Und dann sieht sie den Geliebten eines Tages auf der Straße, wo er keinesfalls sein kann und auch leugnet, gewesen zu sein. Kurz, der andere ist Louis, der entfremdete Zwillingsbruder, auch Psychiater, aber aus ganz anderem Holz, als sie ihn aufsucht. Cool, zynisch, niederträchtig: Da kann Jérémie Renier nun sprühen, einen ganz anderen, über weite Strecken geradezu furchterregenden Menschen spielen. Der geht – auch sexuell – brutal aufs Ganze, und die Frage ist, ob Chloé sich das nicht eigentlich gewünscht hat? 50 Shades of Grey werden in Variationen durchgespielt, aber so kann es nicht bleiben – und das ist auf die Dauer nicht wirklich interessant.
 
So, wie Chloé längst den Boden unter den Füßen verloren hat, passiert es schließlich auch dem Film. Auf der Suche nach der Vergangenheit von Paul landet sie bei Mme. Schenker (die reif gewordene, noch immer reizvolle Jacqueline Bisset), und nun stellt sich angesichts der Ereignisse langsam auch für den Kinobesucher die Frage, was hier eigentlich real ist oder was sich als Alptraum-Phantasie in Chloés Kopf abspielt… Und welche Paranoia hinter dem Zwillings-Problem steckt.
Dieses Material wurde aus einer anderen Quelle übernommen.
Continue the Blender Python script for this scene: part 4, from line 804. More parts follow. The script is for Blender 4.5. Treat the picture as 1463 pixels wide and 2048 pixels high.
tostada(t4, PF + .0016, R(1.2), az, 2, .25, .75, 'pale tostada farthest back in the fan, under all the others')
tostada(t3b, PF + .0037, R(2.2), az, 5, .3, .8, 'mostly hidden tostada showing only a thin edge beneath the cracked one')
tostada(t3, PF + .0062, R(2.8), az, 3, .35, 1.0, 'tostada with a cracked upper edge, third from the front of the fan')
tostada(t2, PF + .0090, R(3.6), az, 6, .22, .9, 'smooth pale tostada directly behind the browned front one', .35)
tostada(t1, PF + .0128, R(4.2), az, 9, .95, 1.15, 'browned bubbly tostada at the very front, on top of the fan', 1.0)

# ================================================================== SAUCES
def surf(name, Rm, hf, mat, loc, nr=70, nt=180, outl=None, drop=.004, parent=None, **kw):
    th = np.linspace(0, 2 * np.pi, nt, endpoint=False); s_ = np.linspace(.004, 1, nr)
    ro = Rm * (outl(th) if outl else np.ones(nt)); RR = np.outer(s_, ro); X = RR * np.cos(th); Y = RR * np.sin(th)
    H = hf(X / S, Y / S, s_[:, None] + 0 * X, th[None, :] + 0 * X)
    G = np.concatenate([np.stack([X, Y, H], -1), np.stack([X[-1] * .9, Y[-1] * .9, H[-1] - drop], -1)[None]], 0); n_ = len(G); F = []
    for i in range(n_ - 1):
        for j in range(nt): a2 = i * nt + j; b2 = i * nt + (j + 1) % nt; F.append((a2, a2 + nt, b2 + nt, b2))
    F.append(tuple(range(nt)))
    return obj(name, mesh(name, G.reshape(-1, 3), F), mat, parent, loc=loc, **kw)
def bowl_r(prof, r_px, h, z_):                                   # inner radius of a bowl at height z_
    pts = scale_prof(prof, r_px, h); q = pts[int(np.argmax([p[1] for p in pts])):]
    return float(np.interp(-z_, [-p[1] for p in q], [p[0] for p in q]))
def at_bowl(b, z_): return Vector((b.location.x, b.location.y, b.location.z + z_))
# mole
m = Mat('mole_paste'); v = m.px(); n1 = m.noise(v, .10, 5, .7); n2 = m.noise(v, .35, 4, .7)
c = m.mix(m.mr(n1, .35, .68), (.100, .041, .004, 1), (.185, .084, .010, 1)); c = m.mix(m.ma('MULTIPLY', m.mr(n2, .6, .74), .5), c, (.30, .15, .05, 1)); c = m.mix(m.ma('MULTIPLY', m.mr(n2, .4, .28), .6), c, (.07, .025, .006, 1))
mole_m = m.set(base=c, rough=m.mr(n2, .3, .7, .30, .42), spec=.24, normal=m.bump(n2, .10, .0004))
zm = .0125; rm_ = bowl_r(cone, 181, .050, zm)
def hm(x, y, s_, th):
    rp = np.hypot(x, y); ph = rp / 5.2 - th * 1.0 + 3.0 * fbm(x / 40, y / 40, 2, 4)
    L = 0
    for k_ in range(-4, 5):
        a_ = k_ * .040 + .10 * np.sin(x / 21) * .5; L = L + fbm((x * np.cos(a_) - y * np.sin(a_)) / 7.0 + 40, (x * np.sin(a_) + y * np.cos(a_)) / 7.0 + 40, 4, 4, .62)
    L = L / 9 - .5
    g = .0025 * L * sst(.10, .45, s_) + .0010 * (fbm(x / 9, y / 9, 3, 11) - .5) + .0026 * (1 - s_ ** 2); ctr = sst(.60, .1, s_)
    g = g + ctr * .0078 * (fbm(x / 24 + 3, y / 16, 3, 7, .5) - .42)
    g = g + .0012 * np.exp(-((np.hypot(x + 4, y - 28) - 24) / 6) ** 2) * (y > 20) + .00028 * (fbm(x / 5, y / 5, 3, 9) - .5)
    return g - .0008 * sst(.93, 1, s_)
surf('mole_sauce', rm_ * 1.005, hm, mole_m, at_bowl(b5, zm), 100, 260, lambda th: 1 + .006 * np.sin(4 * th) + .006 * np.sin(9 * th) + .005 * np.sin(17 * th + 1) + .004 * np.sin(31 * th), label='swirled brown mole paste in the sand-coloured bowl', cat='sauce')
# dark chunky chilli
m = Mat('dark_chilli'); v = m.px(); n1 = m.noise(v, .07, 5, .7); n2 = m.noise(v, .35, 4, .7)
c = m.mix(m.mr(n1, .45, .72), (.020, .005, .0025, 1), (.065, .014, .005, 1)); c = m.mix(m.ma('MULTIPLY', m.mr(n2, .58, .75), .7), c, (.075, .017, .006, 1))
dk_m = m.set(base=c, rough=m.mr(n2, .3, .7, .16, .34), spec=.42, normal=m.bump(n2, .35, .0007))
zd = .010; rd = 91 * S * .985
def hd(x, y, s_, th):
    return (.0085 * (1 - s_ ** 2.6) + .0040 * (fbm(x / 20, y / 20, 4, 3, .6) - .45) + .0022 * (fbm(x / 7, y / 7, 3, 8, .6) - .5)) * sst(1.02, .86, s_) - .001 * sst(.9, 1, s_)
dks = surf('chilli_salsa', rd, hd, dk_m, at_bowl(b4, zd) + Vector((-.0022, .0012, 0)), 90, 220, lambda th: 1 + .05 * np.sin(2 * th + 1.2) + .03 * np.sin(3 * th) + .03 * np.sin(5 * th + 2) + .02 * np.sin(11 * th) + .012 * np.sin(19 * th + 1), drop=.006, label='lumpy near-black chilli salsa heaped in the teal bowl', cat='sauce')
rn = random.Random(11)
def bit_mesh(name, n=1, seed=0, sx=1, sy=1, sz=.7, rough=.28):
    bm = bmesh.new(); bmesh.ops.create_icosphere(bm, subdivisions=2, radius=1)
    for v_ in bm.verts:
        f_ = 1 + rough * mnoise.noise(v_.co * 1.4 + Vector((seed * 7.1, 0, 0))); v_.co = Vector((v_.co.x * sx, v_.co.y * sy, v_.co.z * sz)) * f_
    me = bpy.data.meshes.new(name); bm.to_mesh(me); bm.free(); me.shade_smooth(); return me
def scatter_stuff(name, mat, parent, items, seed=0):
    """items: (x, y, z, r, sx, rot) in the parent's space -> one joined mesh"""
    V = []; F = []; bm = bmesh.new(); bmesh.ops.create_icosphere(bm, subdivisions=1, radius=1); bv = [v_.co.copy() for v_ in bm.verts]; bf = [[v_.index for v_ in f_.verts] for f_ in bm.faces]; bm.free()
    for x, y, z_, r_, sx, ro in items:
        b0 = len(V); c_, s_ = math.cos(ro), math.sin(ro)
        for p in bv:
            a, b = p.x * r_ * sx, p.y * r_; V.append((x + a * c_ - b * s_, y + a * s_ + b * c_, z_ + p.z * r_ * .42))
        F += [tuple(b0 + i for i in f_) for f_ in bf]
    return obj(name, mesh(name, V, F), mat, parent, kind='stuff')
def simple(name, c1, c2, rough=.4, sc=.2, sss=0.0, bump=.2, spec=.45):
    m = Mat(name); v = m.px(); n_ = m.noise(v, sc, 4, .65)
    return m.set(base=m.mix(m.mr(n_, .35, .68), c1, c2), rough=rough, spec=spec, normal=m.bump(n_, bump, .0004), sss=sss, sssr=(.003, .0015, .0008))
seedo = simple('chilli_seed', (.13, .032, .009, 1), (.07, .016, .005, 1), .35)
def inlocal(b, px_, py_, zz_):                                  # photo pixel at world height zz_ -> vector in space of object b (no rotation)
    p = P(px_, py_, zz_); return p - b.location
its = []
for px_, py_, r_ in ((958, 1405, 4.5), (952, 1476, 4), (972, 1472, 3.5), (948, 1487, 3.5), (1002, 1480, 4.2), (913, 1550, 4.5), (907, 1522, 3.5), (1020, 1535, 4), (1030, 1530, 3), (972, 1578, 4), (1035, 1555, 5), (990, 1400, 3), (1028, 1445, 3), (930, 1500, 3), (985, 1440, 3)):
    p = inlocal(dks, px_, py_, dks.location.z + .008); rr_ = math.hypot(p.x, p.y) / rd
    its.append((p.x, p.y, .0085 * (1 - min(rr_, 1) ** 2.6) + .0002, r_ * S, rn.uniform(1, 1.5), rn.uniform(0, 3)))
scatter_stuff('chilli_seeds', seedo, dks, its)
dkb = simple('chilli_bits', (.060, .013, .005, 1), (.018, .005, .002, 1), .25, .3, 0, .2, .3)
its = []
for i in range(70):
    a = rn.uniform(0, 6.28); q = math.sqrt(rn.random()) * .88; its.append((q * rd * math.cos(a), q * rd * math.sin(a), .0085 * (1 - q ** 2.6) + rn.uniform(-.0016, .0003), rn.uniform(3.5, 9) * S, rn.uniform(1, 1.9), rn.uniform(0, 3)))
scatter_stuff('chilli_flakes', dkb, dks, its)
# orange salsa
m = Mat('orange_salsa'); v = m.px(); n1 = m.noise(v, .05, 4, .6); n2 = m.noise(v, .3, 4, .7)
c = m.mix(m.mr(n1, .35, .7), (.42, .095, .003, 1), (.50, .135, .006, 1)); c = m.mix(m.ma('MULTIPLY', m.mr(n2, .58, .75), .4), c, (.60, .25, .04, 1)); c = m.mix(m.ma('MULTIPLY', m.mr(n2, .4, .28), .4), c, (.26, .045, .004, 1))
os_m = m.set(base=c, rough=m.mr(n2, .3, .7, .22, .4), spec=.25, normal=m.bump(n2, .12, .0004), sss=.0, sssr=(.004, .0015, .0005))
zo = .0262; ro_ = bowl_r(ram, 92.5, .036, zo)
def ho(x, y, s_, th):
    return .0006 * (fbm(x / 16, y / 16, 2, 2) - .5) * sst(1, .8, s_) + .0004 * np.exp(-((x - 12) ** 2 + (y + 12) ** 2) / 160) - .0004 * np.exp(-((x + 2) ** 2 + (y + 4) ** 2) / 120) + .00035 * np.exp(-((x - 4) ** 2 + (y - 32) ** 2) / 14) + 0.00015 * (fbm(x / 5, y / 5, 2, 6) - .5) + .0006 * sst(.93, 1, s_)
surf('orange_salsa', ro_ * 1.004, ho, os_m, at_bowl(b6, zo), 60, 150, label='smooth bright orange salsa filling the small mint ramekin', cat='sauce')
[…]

Am Ende gibt es sogar eine „Lösung“ des Ganzen, die gewissermaßen literarisch sauber ist – und dennoch hat François Ozon sein Zwillingsthema nicht wirklich atemberaubend verdichtet. Immerhin, als Erotikthriller wird der Film, der eigentlich noch viele Schichten mehr hat (und zeigt, worin Menschen sich verrennen können), schon sein Publikum finden.